Eine Schlussauswertung fehlt, und so bleiben die einzelnen, thematisch sehr unterschiedlichen Beiträge letztlich recht unverbunden nebeneinander stehen. Im Rückblick lohnt es sich, die ab­schließenden Fazits der einzelnen Beiträge noch einmal zu lesen. Sind die jeweiligen Ergebnisse aber nun exemplarisch, paradigmatisch, singulär? Gilt das, was im Einzelnen »vor Ort« festgestellt wurde, auch an anderen Orten? Insofern sind die Tagung und dieser Band eher als der Versuch zu verstehen, Probebohrungen in einem weiteren Umkreis vorzunehmen. »Frömmigkeits­kul­tu­r[en]« ist eben ein sehr weiter Begriff, und er wird von manchen Beiträgen auch nicht in einem engen Sinne auf Frömmigkeit und Spiritualität bezogen. In der Einleitung wird ja nicht zufällig die weiterführende Frage gestellt, ob es in der Frühen Neuzeit überhaupt ein typisches Frömmigkeitsprofil der Jesuiten gab (10). Diese Frage klingt da wieder an, wo Gábor Tüskés die »Jesuitenfrömmigkeit« als eklektisch bezeichnet (36) und wo z. B. Helga Penz nach der »Jesuitisierung« fragt.

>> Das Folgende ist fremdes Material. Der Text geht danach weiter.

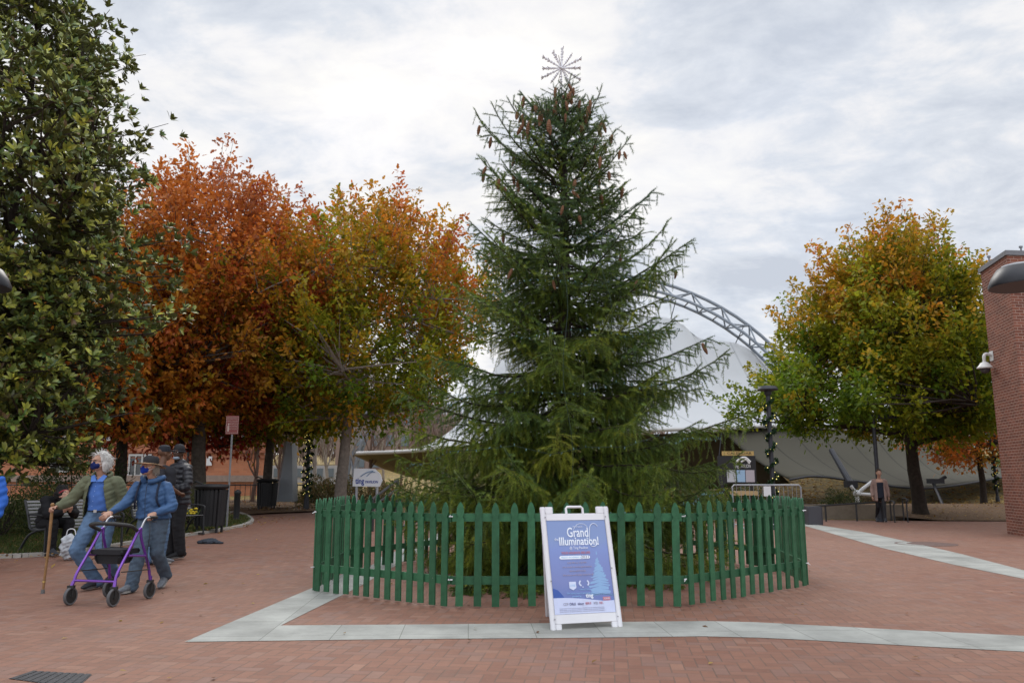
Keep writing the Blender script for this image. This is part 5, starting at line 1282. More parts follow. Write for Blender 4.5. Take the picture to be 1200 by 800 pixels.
# leader with short twigs
shoots(np.array([[*TP[14][:2], HS - .7], [*TP[15][:2], HS]]), 0, .03)
mb.build('trunk', m_barkd, spr, smooth=True)
A = np.concatenate(segA); D = np.concatenate(segD); Cc = np.concatenate(segC); S_ = np.concatenate(segS); N = len(A); A[:, 2] = np.maximum(A[:, 2], .03)
print('shoots', N)
K = 11; ref = norm(np.cross(D, rdir(N))); ref2 = np.cross(D, ref); V = []; 
ang = (np.arange(K)*2.4)[None, :] + rng.uniform(0, 6.28, (N, 1)); along = np.linspace(0, .055, K)[None, :] + rng.uniform(-.004, .004, (N, K))
rad = ref[:, None, :]*np.cos(ang)[..., None] + ref2[:, None, :]*np.sin(ang)[..., None]
b = A[:, None, :] + D[:, None, :]*along[..., None]; nd = norm(rad*.85 + D[:, None, :]*.62 + np.array([0, 0, .12])); sd_ = norm(np.cross(nd, rad + D[:, None, :]*.3))
ln = (.036*S_)[:, None, None]*rng.uniform(.8, 1.2, (N, K, 1)); wd = .0048
V = np.stack([b + sd_*wd, b - sd_*wd, b + nd*ln], 2).reshape(-1, 3); F = np.arange(len(V)).reshape(-1, 3)
hh = np.clip(A[:, 2]/HS, 0, 1); t = np.clip(.54 + .32*Cc + .12*rng.normal(size=N) - .36*hh, 0, 1)[:, None]
c0, c1, c2 = np.array([.050, .100, .042]), np.array([.115, .172, .024]), np.array([.27, .28, .03])
C = np.where(t < .5, c0 + (c1 - c0)*t*2, c1 + (c2 - c1)*(t - .5)*2)*rng.uniform(.75, 1.3, (N, 1))
np_mesh('crown', V, F, leafmat('spruce_needle', .5, .25, .35), spr, np.repeat(C, K*3, 0))
# cones
m_cone = mat('spruce_cone', (.20, .105, .06), .75, .2, var=.3, vscale=40, bump=.6, bscale=90)
q = MB(); prof = []
for i in range(13):
    f = i/12; rr_ = .022*math.sin(PI*min(1, .08 + f*.88))**.6; prof += [(rr_*(1.12 if i % 2 else .86), -.135*f)]
prof[0] = (.003, 0); prof[-1] = (.0005, -.14); q.lathe(prof, (0, 0, 0), 8)
cone = q.build('cone', m_cone, spr, smooth=True); cm = cone.data; nc = 0
cand = [x for x in tips if x[2] > .30 and x[0][1] < .5]; random.shuffle(cand); cand.sort(key=lambda x: -x[2] + random.gauss(0, .22))
for (tp_, d, h, P) in cand:
    if P[-1][1] > .6 and h < .8: continue
    for j in range(random.choice((1, 1, 2, 2, 3)) if h > .7 else 1):
        if nc >= 98: break
        o = cone if nc == 0 else bpy.data.objects.new('cone', cm)
        if nc: COL.objects.link(o); o.parent = spr
        fi = random.uniform(.72, .98)*(len(P) - 1); i = min(len(P) - 2, int(fi)); b0 = P[i] + (P[i + 1] - P[i])*(fi - i)
        o.location = Vector(b0) + Vector((random.gauss(0, .03), random.gauss(0, .03) - .06, -.03)); s = random.uniform(1.0, 1.45); o.scale = (s, s, s)
        o.rotation_euler = (random.gauss(0, .22), random.gauss(0, .22), random.uniform(0, 6)); nc += 1
# snowflake topper
m_silver = mat('topper_white', (.72, .72, .76), .4, .5, .0)
stp = at(658, 80, SY - .22); st = thing('star_topper', 'white spiky starburst ornament on the tip of the spruce', 'ornament', tuple(stp))
mb = MB(); rim_ = []
for k in range(12):
    a = 2*PI*k/12 + .05; L = .33*(1 if k % 2 == 0 else .82); d = Vector((math.sin(a), .12*math.sin(a*3), math.cos(a))).normalized(); _, s, u = frame(d)
    mb.tube([d*.02, d*L], [.014, .010], 6)
    for j in range(5):
        p = d*(L*(.35 + .15*j)); mb.tube([p, p + d*.035, p + d*.06], [.010, .024, .004], 6)
        if j in (2, 4):
            for e_ in (s, -s): mb.tube([p, p + (d + e_*1.1)*.05], .008, 5)
for k in range(8):
    a = 2*PI*k/8 + .3; d = Vector((math.sin(a)*.5, (-.8 if k % 2 else .8), math.cos(a)*.5)).normalized(); mb.tube([d*.02, d*.24], [.009, .005], 6)
mb.ell((0, 0, 0), (.04, .04, .04)); mb.tube([(0, 0, 0), (0, .03, -.52)], .009, 6)
mb.build('burst', m_silver, st, smooth=True)
# strings of unlit lights
m_cord = mat('light_cord', (.012, .03, .022), .6); m_lamp = mat('small_bulb', (.10, .20, .20), .3, .5)
sl = thing('light_string', 'thin green cord of small unlit bulbs looped around the spruce', 'string lights', (SX, SY, 0))
mb = MB(); pts = []; T_ = 8
for k in range(T_*30):
    f = k/(T_*30); z = .6 + 6.2*f; a = 2*PI*k/30 + 1; ca = math.cos(a); side = (ca + 1)/2; r = (np.interp(z, zk, rt)*side + np.interp(z, zk, lf)*(1 - side))*(.80 + .05*math.sin(k*1.3))
    pts.append(Vector((ca*r, math.sin(a)*r, z - .10*abs(math.sin(k*.42)) + .05*random.gauss(0, 1))))
mb.tube(pts, .003, 4); 
for x_ in (-.12, .45):
    zt, zb2 = (5.4, 3.3) if x_ > 0 else (4.2, 1.3)
    mb.tube([Vector((x_ + .05*math.sin(j), -(np.interp(zt + (zb2 - zt)*j/9, zk, rt))*.93, zt + (zb2 - zt)*j/9)) for j in range(10)], .003, 4)
for a, b_ in zip(pts[:-1], pts[1:]):
    for f in (0, .33, .66):
        p = a.lerp(b_, f); d = Vector((random.gauss(0, .5), random.gauss(0, .5), random.choice((-1, 1)))).normalized(); mb.tube([p, p + d*.018, p + d*.032], [.004, .006, .002], 5, mi=1)
mb.build('cord', [m_cord, m_lamp], sl, fix=False)
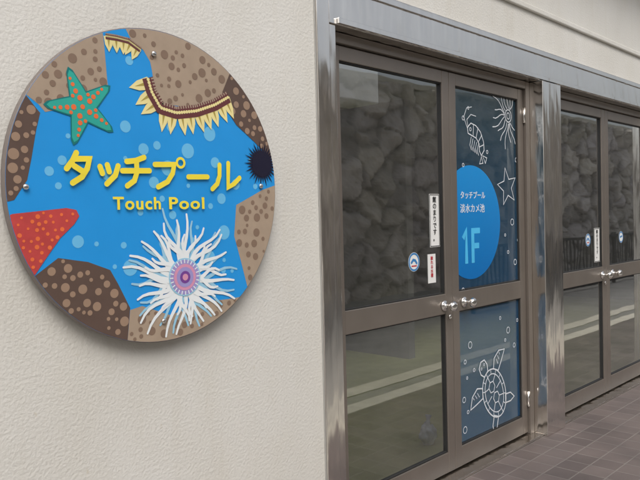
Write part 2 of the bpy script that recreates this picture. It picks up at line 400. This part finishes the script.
def notices(door,p_not,p_st,p_tag):
    # black-lettered vertical notice
    xa,zt=P(p_not[0],p_not[1],YF); xb,zb=P(p_not[2],p_not[3],YF)
    zt=P((p_not[0]+p_not[2])/2,p_not[1],YF)[1]; zb=P((p_not[0]+p_not[2])/2,p_not[3],YF)[1]
    rect(xa,zb,xb,zt,YF,M_PAPER,"notice",door)
    A=Art(); A.stroke([(xa+.005,zb+.005),(xb-.005,zb+.005),(xb-.005,zt-.005),(xa+.005,zt-.005)],0.004,YF-0.001,M_INK,closed=True)
    A.build("notice_border",door)
    h=(zt-zb-0.03)/7
    text("notice_lettering","\n".join("館のまりです。"),(xa+xb)/2,YF-0.0015,zt-0.012-h*0.85,h*0.95,M_INK,door,bold=0.0004,align='CENTER',line=1.0)
    c=P(p_st[0],p_st[1],YF); r=p_st[2]
    A=Art(); A.disc(c,r,YF,M_PAPER); A.ring(c,r*0.86,r*0.2,YF-0.0006,M_STB); A.stroke([(c[0]-r*.45,c[1]-r*.05),(c[0]-r*.15,c[1]+r*.22),(c[0]+r*.2,c[1]+r*.15),(c[0]+r*.45,c[1]-r*.15)],r*.28,YF-0.0008,M_STB)
    A.stroke([(c[0]-r*.4,c[1]-r*.42),(c[0]+r*.4,c[1]-r*.42)],r*.14,YF-0.001,M_RED)
    A.build("sticker",door)
    if p_tag:
        xa,_z=P(p_tag[0],p_tag[1],YF); xb,_z=P(p_tag[2],p_tag[3],YF)
        mx_=(p_tag[0]+p_tag[2])/2; zt=P(mx_,p_tag[1],YF)[1]; zb=P(mx_,p_tag[3],YF)[1]
        rect(xa,zb,xb,zt,YF,M_PAPER,"paper_tag",door)
        h=(zt-zb-0.01)/6
        text("tag_lettering","\n".join("触れる水槽"),(xa+xb)/2,YF-0.0015,zt-0.01-h*0.85,h*0.95,M_RED,door,bold=0.0003,align='CENTER')
notices(d1,(429,194,440,247),(414,262,0.052),(427.5,254,436,283))
notices(d3,(594,228,600,262),(588,240,0.05),None)
A=Art(); c=P(621,237,YF); A.disc(c,0.05,YF,M_PAPER); A.ring(c,0.043,0.01,YF-0.0006,M_STB); A.stroke([(c[0]-.02,c[1]),(c[0]+.02,c[1]+.008)],.014,YF-.0008,M_STB); A.build("sticker",d4)

# blue disc with lettering and film on door 2
gx0,gx1=xm1+0.002+0.074,C0-0.056-0.074
rect(gx0,0.15,gx1,0.925,YF+0.001,M_FILM,"window_film",d2)
rect(gx0,1.06,gx1,LT-0.08,YF+0.001,M_FILM,"window_film",d2)
zc=P(478,222,YF)[1]; xr=P(500,222,YF)[0]; rd=(P(475,165,YF)[1]-P(475,278,YF)[1])/2
cc=(xr-rd,zc)
pts=[(cc[0]+rd*math.cos(2*math.pi*i/72),cc[1]+rd*math.sin(2*math.pi*i/72)) for i in range(72)]
pts=[(max(p[0],gx0+0.001),p[1]) for p in pts]
pp=[pts[0]]
for p in pts[1:]:
    if abs(p[0]-pp[-1][0])+abs(p[1]-pp[-1][1])>1e-5: pp.append(p)
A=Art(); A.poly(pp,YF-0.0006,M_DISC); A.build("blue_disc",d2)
x_,z_=P(460,198,YF); x2,_=P(485,198,YF)
w=x2-x_
text("disc_lettering","タッチプール",x_,YF-0.0016,z_,w/6.0,M_LINE,d2,bold=0.0006)
x_,z_=P(460,212,YF)
text("disc_lettering","淡水カメ池",x_,YF-0.0016,z_,w/5.1,M_LINE,d2,bold=0.0004)
A=Art()
def Q(x,y): return P(x,y,YF)
bw=0.034
xa=Q(466.5,262)[0]; z0=Q(464,264)[1]; z1=Q(464,231)[1]
A.stroke([(xa-0.035,z1-0.045),(xa,z1),(xa,z0)],bw,YF-0.0016,M_LTBLUE,cap=False)
xf=Q(473,262)[0]
A.stroke([(xf+0.085,z1-0.002),(xf,z1-0.002),(xf,z0)],bw,YF-0.0016,M_LTBLUE,cap=False)
A.stroke([(xf+bw/2+0.0006,(z0+z1)/2+0.005),(xf+0.072,(z0+z1)/2+0.005)],bw,YF-0.0019,M_LTBLUE,cap=False)
A.build("floor_number",d2)

# sea creature line drawings
A=Art(); W=0.0065; YL=YF-0.0012
def wig(c,ang,r0,r1,amp,n=6,ph=0):
    o=[]
    for i in range(n):
        t=i/(n-1); r=r0+(r1-r0)*t; s_=amp*math.sin(t*5+ph)
        o.append((c[0]+r*math.cos(ang)-s_*math.sin(ang),c[1]+r*math.sin(ang)+s_*math.cos(ang)))
    return o
c=P(508,116,YF)
A.ring(c,0.04,W,YL,M_LINE); A.ring(c,0.02,W*.8,YL,M_LINE)
for k in range(20):
    an=2*math.pi*k/20+0.1
    q=wig(c,an,0.05,0.17+0.025*(k%3),0.012,6,k)
    q=[p for p in q if gx0+.01<p[0]<gx1-.01]
    if len(q)>2: A.stroke(q,W*.9,YL-0.0001*(k%3),M_LINE)
# shrimp
c=P(476,140,YF)
def seg(pts,wk=1.0,k=0,cl=False): A.stroke([(c[0]+x*1.15,c[1]+z*1.15) for x,z in pts],W*wk,YL-0.0002*k,M_LINE,closed=cl)
seg([(-.085,.06),(-.05,.085),(0,.075),(.045,.045),(.075,-.005),(.08,-.05),(.05,-.08),(.03,-.055),(.03,-.02),(0,.01),(-.04,.02),(-.08,.03)],1,0,True)
for k,(x,z,x2,z2) in enumerate(((-.03,.022,-.025,.08),(0,.012,.02,.066),(.022,-.008,.058,.03),(.032,-.035,.078,-.02))): seg([(x,z),(x2,z2)],.8,1)
for k in range(5): seg([(-.05+.018*k,.012-.008*k),(-.065+.018*k,-.03-.006*k),(-.05+.018*k,-.055-.006*k)],.7,2)
seg([(.05,-.085),(.03,-.125),(.065,-.12)],.9,1,True); seg([(.062,-.08),(.09,-.12),(.105,-.09)],.9,3,True)
seg([(-.085,.055),(-.12,.11),(-.09,.16),(-.04,.17)],.7,1); seg([(-.08,.06),(-.09,.10),(-.05,.13),(0,.125)],.7,3)
A.ring((c[0]-.065,c[1]+.06),.01,W*.7,YL-.0004,M_LINE,16)
# starfish
c=P(507,187,YF); o=[]
for k in range(10):
    r=0.125 if k%2==0 else 0.055
    an=math.pi/2+0.2+k*math.pi/5; o.append((c[0]+r*math.cos(an),c[1]+r*math.sin(an)))
A.stroke(o,W,YL,M_LINE,closed=True)
# turtle
c=P(494,392,YF); rt=2.2
def tp(x,z,s_=1.3): 
    x*=s_; z*=s_
    return (c[0]+x*math.cos(rt)-z*math.sin(rt),c[1]+x*math.sin(rt)+z*math.cos(rt))
def tl(pts,wk=1,k=0,cl=True): A.stroke([tp(x,z) for x,z in pts],W*wk*1.2,YL-.0002*k,M_LINE,closed=cl)
shell=[(.125*math.cos(t)*(1.0 if math.cos(t)>0 else 1.15),.098*math.sin(t)) for t in [2*math.pi*i/28 for i in range(28)]]
tl(shell); tl([(x*.8,z*.78) for x,z in shell],.8)
for i in range(14):
    x,z=shell[2*i]; tl([(x*.81,z*.79),(x*.98,z*.98)],.7,2,False)
hx_=[[(.035+.03*math.cos(i*math.pi/3),.028*math.sin(i*math.pi/3)) for i in range(6)],[(-.035+.03*math.cos(i*math.pi/3),.028*math.sin(i*math.pi/3)) for i in range(6)]]
for k,h in enumerate(hx_): tl(h,.8,1+k)
for (x0_,z0_,x1_,z1_) in ((.05,.027,.062,.058),(.05,-.027,.062,-.058),(.0,.03,.0,.075),(.0,-.03,.0,-.075),(-.05,.027,-.07,.055),(-.05,-.027,-.07,-.055),(.067,0,.098,0),(-.067,0,-.11,0)): tl([(x0_,z0_),(x1_,z1_)],.8,3,False)
tl([(.125,.02),(.155,.035),(.19,.03),(.205,0),(.19,-.03),(.155,-.035),(.125,-.02)],1,2)
for sg in (1,-1):
    tl([(.095,.065*sg),(.13,.10*sg),(.13,.155*sg),(.095,.20*sg),(.075,.15*sg),(.055,.092*sg)],1,3)
    for k in range(3): tl([(.085+.012*k,.11*sg+.02*k*sg),(.112+.006*k,.112*sg+.02*k*sg)],.6,5,False)
    tl([(-.09,.07*sg),(-.12,.11*sg),(-.165,.125*sg),(-.155,.085*sg),(-.125,.045*sg)],1,4)
    A.ring(tp(.175,.015*sg),.007,W*.6,YL-.0008,M_LINE,12)
# bubbles
for (bx_,by_,r) in ((463,118,.012),(468,108,.008),(487,152,.01),(516,160,.014),(463,165,.01),(512,222,.02),(518,240,.012),(508,252,.01),(515,262,.018),(505,235,.008),(463,290,.012),(470,345,.02),(465,362,.012),(474,370,.01),(508,330,.02),(514,345,.014),(500,318,.01),(517,320,.01),(464,400,.016),(468,412,.01),(512,428,.014),(465,430,.02),(505,340,.009),(467,378,.008)):
    q=P(bx_,by_,YF); A.ring(q,r,W*.7,YL,M_LINE,20)
A.build("line_drawing",d2)

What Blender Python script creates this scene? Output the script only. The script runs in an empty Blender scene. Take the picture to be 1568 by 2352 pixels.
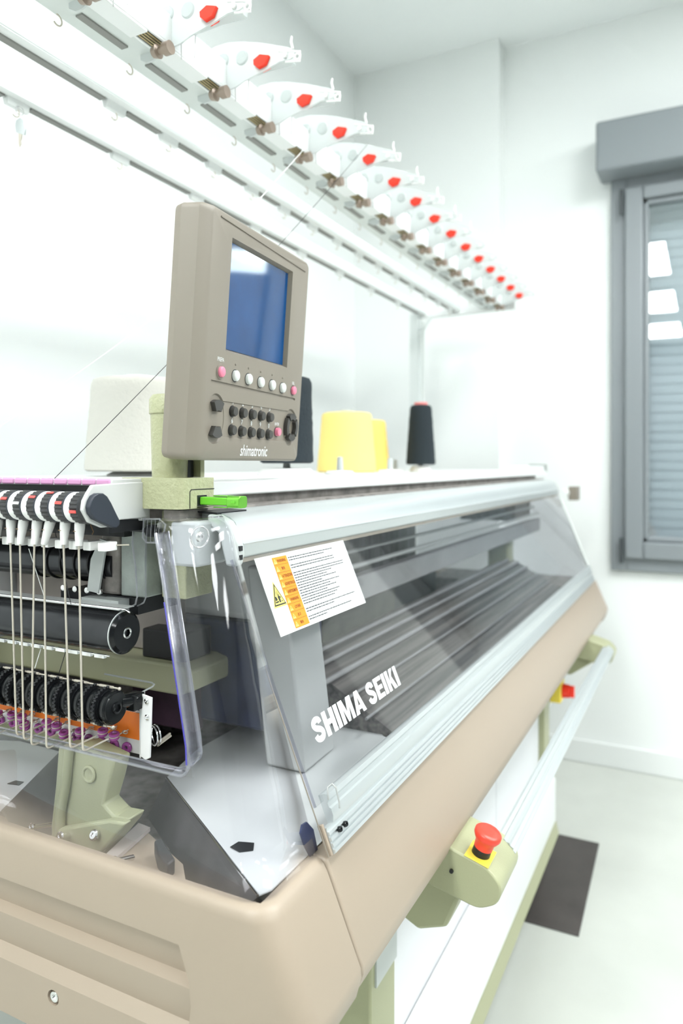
import bpy, math, random
from math import sin, cos, pi, radians, sqrt
from mathutils import Vector, Matrix
random.seed(7)
C = bpy.context.scene.collection
S = bpy.context.scene
H = 1.35                      # camera height; all coordinates below are measured from the eye
F = 1656.0                    # focal length in pixels of the 1568x2352 frame
TH = radians(26.76); CT, ST = cos(TH), sin(TH)

# ------------------------------------------------------------------ camera
cam_d = bpy.data.cameras.new('camera'); cam = bpy.data.objects.new('camera', cam_d); C.objects.link(cam)
cam.location = (0, 0, H)
cam.rotation_euler = (radians(90), 0, TH - radians(90))
cam_d.sensor_fit = 'HORIZONTAL'; cam_d.sensor_width = 24.0
cam_d.lens = F / 1568 * 24.0
cam_d.shift_y = -(1176 - 1067) / 1568.0
cam_d.clip_start = 0.02
cam_d.dof.use_dof = True; cam_d.dof.focus_distance = 0.92; cam_d.dof.aperture_fstop = 3.4
S.camera = cam
# ------------------------------------------------------------------ world, exposure
w = bpy.data.worlds.new('world'); S.world = w; w.use_nodes = True
w.node_tree.nodes['Background'].inputs[0].default_value = (0.9, 1.0, 1.0, 1)
w.node_tree.nodes['Background'].inputs[1].default_value = 12.0
S.view_settings.view_transform = 'Standard'; S.view_settings.look = 'None'
S.view_settings.gamma = 1.0; S.view_settings.use_curve_mapping = False
S.view_settings.exposure = 0.98
LAMP = 13.0                   # radiance of the ceiling panels
S.cycles.transparent_max_bounces = 24
S.cycles.use_denoising = True
# ceiling panels: (x, y) centres; first three mirror in the window, others added to light machine and walls
PANELS = [(-0.75, 0.62), (-2.75, 0.62), (-4.8, 0.62), (-0.75, -2.9), (2.45, -2.0), (1.2, -4.2), (1.55, -0.70), (1.3, -2.5)]

# ------------------------------------------------------------------ pixel ray -> point on a known plane of the machine
def P(u, v, x=None, y=None, z=None, d=None, pl=None):
    a = (u - 784) / F; b = (1067 - v) / F
    D = Vector((CT + ST * a, ST - CT * a, b))
    if pl: t = Vector(pl[0]).dot(Vector(pl[1])) / D.dot(Vector(pl[1]))
    elif x is not None: t = x / D.x
    elif y is not None: t = y / D.y
    elif z is not None: t = z / D.z
    else: t = d
    return D * t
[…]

Wenn man davon ausgehen kann, dass die gemachten Beobachtungen eine gewisse Signifikanz haben, zeigen die Beiträge, dass die Jesuiten ihre Ziele durch eine in viele Richtungen reichende Vernetzung erreichten, die nicht immer strategisch geplant war und auch nicht immer zum Ziel führte. Die große Geschichte der »Konfessionalisierung« oder eben der »Gegenreformation« wird durch solche Einzelstudien neu lesbar, aber dieses Phänomen ist ja schon aus der Konfessionalisierungsdebatte der letzten Jahre be­kannt. Erhellend ist die oft sehr intensive Analyse von Quellen ganz unterschiedlicher Art und Herkunft, seien es zum Beispiel Briefe, Predigten oder Kunstwerke. Die Medialisierung von Frömmigkeit durch Bilder, das Theater und Erbauungsliteratur hatte offensichtlich eine wichtige Funktion, auch im Hinblick auf eine die Sinnlichkeit ansprechende Frömmigkeit. Festzuhalten ist die Erkenntnis, dass gerade die Variierung älterer Traditionen und ihre Anpassung an aktuelle Bedürfnisse sowie auch die Anknüpfung an den inzwischen etablierten Protestantismus besonders erfolgversprechend waren. Womöglich waren die jesuitischen Frömmigkeitskulturen in dieser Zeit doch die dynamischeren und anpassungs­fähigeren.